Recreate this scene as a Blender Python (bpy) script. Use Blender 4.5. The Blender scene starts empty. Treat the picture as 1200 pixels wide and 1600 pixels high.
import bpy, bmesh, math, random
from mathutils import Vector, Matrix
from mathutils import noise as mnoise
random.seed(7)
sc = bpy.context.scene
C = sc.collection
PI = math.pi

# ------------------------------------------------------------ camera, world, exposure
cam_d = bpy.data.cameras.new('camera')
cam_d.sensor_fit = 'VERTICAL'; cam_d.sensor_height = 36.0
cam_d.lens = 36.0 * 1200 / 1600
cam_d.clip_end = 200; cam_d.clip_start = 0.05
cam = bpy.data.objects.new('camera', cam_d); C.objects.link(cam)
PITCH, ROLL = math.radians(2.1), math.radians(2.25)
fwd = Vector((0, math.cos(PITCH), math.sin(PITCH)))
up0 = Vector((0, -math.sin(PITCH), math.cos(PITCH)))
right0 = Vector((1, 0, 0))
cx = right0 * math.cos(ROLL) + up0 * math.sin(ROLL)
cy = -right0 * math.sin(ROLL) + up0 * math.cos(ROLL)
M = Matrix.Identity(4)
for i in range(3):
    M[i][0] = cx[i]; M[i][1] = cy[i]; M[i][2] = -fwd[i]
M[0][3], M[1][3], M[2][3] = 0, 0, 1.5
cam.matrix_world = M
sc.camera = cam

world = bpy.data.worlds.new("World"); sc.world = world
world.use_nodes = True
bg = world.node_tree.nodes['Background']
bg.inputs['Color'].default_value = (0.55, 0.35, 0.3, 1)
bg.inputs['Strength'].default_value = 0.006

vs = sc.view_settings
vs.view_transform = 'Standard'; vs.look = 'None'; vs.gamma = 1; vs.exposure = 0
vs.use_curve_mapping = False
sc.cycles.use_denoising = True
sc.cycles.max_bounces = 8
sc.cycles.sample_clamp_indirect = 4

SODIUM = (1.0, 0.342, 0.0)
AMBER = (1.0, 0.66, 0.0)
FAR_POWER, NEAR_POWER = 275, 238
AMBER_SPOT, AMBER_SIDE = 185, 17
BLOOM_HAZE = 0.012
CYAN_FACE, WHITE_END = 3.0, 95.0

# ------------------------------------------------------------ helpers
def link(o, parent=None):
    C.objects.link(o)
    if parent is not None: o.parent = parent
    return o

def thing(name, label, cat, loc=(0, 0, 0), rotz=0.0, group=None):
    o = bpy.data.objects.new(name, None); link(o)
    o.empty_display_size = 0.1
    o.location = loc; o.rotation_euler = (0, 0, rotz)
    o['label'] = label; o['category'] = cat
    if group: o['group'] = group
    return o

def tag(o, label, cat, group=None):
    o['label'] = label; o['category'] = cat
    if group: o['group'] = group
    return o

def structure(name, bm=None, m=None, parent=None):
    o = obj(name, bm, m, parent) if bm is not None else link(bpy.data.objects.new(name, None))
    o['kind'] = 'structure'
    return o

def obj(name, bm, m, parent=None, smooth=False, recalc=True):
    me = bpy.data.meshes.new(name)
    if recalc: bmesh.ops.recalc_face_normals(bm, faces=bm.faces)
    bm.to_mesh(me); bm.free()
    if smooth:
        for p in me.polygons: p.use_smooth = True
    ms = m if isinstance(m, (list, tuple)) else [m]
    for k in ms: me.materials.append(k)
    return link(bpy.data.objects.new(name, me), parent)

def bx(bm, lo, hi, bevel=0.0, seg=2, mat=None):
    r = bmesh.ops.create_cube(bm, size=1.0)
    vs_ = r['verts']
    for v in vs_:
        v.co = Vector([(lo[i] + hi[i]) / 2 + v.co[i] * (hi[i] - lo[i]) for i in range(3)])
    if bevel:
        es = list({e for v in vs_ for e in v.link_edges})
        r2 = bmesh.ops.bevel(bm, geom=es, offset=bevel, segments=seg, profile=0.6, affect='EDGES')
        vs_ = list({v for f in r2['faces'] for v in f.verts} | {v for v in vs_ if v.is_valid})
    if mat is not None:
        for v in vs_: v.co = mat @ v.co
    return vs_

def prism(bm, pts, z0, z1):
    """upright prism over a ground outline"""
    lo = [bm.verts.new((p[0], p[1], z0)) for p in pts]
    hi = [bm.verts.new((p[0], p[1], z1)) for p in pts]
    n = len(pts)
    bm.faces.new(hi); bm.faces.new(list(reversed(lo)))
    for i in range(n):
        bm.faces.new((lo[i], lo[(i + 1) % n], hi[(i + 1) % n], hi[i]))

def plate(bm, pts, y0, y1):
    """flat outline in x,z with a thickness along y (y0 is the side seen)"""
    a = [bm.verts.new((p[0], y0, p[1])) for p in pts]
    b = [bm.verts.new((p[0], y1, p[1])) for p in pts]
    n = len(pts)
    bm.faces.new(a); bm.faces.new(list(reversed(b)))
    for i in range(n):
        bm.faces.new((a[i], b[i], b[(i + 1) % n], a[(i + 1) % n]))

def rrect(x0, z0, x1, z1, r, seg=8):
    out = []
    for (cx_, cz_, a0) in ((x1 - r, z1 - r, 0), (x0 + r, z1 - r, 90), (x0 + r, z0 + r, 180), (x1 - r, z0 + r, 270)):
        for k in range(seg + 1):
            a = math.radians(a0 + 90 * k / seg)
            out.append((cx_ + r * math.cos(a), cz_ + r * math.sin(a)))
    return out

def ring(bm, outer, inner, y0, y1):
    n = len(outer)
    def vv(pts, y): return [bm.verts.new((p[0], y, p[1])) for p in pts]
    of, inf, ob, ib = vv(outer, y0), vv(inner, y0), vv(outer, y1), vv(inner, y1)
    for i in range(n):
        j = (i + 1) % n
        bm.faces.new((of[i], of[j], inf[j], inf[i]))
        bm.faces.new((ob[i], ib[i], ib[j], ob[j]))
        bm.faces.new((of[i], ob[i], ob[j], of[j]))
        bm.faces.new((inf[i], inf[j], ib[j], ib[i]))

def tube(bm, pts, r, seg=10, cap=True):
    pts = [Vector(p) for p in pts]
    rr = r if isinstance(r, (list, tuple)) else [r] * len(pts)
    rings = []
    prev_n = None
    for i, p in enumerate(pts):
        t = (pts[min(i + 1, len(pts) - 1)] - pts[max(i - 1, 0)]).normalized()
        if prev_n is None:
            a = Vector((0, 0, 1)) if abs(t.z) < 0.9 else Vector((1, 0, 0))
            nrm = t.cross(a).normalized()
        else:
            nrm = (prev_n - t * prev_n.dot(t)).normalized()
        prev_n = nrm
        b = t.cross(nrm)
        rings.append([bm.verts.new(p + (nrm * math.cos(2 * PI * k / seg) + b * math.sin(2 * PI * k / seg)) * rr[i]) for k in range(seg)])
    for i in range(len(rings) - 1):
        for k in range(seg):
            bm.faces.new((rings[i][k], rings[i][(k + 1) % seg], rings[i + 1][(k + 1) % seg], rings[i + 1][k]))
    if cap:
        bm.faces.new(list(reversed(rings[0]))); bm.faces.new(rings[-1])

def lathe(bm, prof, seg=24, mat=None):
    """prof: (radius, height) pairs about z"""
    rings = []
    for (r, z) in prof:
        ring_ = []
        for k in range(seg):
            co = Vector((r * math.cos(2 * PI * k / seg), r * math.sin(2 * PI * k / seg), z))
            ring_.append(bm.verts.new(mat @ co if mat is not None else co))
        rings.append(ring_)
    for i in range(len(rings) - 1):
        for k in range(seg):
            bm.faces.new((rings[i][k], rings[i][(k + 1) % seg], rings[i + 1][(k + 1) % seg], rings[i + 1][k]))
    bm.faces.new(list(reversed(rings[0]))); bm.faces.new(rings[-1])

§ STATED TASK
Give back the listing exactly, please, from its first line to the line containing "PI = math.pi", inclusive, and nothing past that line.

§ TASK SOLUTION
Recreate this scene as a Blender Python (bpy) script. Use Blender 4.5. The Blender scene starts empty. Treat the picture as 1200 pixels wide and 1600 pixels high.
import bpy, bmesh, math, random
from mathutils import Vector, Matrix
from mathutils import noise as mnoise
random.seed(7)
sc = bpy.context.scene
C = sc.collection
PI = math.pi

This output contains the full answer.